Between the “clothes” and what’s going on with the position of her body…this shit is horrifying.
The baby is crowning! Hurry, doctor!
No really, hurry doctor. Because the baby is positioned horizontally in her pelvic girdle. She’s gonna need a c-section for sure.
she’s super pretty, at least.
I am ashamed to be of the same species.
eeeeeewwww……..
Well, I mean… no one expected her to stop being Ke$ha, right?
That is one AWESOME gold microphone! But, Kesha, once again, “You are NOT Madonna!”
I think she may have asked for fashion advice from Madonna in this instance!
Heaven help us, that over-shirt is foul. Best not to give any attention to the rest.
I feel like I need a shower after this picture.

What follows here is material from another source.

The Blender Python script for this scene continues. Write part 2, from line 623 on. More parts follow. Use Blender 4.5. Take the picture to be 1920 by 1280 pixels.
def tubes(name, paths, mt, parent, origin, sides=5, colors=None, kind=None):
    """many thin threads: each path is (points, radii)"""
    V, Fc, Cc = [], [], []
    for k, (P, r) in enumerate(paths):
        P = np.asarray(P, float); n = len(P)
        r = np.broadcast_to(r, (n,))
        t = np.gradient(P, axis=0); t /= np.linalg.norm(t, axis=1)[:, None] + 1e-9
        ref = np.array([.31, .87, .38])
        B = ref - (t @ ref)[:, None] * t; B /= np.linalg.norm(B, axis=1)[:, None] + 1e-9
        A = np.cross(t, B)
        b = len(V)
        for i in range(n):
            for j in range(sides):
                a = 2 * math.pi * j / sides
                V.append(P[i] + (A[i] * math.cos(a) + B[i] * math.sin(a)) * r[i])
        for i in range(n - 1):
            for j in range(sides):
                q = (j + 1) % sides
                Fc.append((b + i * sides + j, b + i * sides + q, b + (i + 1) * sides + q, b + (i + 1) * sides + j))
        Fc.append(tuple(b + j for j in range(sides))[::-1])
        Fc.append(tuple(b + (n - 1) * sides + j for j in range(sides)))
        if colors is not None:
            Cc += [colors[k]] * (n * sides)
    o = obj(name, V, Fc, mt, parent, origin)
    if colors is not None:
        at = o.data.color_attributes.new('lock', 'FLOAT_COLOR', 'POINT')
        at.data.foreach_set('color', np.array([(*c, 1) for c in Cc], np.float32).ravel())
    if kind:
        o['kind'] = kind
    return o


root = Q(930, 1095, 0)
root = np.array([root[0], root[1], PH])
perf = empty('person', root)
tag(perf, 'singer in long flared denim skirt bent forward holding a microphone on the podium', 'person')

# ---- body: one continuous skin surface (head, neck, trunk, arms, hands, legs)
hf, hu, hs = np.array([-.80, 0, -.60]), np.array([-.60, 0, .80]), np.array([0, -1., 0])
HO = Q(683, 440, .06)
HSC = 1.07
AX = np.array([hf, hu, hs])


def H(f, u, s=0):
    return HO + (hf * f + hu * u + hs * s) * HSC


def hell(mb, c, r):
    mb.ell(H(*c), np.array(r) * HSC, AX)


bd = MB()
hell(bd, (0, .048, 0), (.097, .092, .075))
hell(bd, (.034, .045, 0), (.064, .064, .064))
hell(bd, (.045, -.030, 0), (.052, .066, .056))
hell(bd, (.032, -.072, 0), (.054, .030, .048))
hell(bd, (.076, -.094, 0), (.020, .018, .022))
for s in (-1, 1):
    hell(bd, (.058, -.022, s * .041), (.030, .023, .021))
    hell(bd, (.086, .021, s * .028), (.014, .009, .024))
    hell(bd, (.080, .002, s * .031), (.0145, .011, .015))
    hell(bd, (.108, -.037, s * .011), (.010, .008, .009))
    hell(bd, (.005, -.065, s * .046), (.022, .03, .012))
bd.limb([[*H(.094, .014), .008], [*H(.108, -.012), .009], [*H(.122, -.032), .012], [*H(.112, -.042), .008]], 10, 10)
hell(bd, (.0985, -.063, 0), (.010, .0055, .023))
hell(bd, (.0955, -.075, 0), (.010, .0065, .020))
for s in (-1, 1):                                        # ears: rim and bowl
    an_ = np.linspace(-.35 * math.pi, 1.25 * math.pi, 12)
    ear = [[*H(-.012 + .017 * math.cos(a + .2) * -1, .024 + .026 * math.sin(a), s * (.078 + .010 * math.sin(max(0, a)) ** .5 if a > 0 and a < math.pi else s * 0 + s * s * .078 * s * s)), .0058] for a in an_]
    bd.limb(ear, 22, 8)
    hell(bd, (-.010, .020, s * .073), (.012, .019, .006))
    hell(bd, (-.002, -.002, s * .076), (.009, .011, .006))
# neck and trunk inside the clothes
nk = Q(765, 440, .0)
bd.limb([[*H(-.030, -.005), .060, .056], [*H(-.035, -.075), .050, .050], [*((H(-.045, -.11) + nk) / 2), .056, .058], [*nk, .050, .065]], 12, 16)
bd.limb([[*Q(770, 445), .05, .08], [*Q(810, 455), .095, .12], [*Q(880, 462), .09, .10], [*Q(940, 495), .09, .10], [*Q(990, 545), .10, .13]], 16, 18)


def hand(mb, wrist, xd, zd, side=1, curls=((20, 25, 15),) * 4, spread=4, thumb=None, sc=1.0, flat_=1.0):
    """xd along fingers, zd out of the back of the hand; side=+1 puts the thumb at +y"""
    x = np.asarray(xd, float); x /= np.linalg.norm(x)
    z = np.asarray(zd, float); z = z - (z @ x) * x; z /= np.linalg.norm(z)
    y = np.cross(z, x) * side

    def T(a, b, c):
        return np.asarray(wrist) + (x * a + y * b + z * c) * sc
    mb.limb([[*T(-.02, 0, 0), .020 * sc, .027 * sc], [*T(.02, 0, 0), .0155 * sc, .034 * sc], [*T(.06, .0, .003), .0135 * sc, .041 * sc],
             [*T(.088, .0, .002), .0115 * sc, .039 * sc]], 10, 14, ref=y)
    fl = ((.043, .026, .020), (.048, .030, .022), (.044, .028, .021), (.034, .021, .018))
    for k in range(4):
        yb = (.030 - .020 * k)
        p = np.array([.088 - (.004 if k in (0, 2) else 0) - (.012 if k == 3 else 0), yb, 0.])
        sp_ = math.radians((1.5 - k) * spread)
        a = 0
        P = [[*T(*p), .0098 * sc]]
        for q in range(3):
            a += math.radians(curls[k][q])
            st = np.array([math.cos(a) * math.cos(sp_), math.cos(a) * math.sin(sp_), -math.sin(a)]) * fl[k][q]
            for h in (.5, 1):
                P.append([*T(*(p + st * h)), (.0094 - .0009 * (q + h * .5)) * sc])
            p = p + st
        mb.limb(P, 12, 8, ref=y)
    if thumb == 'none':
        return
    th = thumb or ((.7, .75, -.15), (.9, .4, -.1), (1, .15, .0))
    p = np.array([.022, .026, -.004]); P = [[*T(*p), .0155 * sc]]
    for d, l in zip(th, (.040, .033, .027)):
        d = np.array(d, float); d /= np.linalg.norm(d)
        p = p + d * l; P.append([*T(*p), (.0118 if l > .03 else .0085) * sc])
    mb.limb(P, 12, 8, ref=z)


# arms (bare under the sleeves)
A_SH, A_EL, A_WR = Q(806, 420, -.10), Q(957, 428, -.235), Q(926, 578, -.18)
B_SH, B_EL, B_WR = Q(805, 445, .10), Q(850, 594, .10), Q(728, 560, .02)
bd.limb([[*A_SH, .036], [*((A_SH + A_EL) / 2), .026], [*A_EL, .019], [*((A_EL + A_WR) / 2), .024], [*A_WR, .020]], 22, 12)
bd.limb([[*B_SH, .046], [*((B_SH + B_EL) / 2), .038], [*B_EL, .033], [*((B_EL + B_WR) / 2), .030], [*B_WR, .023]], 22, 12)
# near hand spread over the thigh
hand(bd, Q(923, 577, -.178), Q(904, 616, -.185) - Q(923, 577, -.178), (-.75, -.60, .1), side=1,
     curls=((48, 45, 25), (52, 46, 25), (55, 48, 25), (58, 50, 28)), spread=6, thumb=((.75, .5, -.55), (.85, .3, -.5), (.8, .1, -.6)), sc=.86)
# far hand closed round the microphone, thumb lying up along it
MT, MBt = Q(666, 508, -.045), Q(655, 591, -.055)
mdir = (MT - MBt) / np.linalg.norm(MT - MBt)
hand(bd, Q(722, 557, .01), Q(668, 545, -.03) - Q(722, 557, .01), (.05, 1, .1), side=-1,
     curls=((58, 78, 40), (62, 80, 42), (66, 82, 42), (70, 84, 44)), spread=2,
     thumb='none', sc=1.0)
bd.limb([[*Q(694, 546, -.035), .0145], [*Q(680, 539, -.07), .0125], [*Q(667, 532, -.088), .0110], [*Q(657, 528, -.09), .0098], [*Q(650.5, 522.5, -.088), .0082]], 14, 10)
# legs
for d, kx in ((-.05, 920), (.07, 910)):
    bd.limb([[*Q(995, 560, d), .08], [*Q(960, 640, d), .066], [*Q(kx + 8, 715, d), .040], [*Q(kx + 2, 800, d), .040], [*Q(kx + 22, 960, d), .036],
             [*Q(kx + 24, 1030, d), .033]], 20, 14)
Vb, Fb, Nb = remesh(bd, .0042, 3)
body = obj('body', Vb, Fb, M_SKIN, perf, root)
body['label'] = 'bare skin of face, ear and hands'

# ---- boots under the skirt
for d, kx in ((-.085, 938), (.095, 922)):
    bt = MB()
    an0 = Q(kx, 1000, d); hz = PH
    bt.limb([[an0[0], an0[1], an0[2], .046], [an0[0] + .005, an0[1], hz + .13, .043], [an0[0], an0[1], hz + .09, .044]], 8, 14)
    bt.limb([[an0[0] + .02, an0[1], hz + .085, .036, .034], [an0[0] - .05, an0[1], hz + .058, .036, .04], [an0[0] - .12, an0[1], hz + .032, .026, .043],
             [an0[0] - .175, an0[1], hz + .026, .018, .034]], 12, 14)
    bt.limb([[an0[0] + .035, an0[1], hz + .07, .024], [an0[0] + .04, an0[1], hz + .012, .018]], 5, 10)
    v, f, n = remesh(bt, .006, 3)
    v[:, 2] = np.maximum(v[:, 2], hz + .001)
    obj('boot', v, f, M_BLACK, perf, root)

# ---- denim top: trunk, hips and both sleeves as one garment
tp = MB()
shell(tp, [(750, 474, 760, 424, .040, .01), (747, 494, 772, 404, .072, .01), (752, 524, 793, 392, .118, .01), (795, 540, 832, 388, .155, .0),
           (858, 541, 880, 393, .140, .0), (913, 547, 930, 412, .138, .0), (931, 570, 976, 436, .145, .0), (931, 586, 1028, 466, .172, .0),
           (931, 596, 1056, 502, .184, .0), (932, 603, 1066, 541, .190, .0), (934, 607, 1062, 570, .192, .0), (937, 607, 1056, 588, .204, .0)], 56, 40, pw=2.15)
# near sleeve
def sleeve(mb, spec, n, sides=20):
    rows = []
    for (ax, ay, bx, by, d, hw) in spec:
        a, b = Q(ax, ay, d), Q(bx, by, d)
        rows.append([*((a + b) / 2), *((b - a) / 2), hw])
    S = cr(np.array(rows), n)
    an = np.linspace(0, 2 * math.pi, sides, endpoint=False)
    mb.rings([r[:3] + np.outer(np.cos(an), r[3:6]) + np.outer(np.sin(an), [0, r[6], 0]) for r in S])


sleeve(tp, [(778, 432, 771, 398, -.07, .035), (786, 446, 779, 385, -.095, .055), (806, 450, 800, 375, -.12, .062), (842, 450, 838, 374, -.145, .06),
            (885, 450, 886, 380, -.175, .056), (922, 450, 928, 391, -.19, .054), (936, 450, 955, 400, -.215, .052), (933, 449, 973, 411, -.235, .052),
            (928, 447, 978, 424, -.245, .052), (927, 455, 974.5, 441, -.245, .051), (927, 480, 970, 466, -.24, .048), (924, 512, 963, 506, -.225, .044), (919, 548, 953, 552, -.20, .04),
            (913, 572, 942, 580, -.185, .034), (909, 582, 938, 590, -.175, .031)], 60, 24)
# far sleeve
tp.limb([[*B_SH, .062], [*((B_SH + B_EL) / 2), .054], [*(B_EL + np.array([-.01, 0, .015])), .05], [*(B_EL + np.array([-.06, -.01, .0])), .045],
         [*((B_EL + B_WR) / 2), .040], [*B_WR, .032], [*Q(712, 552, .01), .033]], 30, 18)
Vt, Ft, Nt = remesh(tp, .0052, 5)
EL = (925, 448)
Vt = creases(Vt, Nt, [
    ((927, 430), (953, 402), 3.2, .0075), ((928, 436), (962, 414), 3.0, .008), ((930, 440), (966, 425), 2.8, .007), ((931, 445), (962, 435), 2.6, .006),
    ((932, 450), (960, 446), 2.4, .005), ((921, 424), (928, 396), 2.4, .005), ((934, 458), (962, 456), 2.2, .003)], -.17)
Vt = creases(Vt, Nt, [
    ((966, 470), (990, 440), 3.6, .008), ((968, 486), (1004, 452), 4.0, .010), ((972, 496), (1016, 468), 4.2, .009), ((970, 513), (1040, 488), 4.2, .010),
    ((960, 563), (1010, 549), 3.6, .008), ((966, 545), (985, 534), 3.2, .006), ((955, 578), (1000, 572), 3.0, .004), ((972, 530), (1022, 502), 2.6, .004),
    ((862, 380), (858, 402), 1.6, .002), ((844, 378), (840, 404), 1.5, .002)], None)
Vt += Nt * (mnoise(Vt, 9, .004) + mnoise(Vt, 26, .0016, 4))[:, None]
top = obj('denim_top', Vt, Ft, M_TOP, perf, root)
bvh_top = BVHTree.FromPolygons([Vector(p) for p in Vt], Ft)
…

The word “soiled” keeps popping into my head…
Ke$ha has no BELLY BUTTON!
This is quite possibly the worst thing I have ever seen
I think the biggest issue is that the outfit looks cheap in a sub-par materials kind of way. And you know it wasn’t. She’s a pop star for Pete’s sake. Look like you spent the money on the clothes! Don’t these singers realize that when the clothes look cheap… so does the hanger???
1980′s flashbacks. Please, make it stop.
Okay, I’m logging onto ZooBorns now to look at some baby animals and rest my eyes.
Is it possible that this is a one-shouldered, boy shorts type thing and she put it on upside down? I mean, look at the cross…maybe?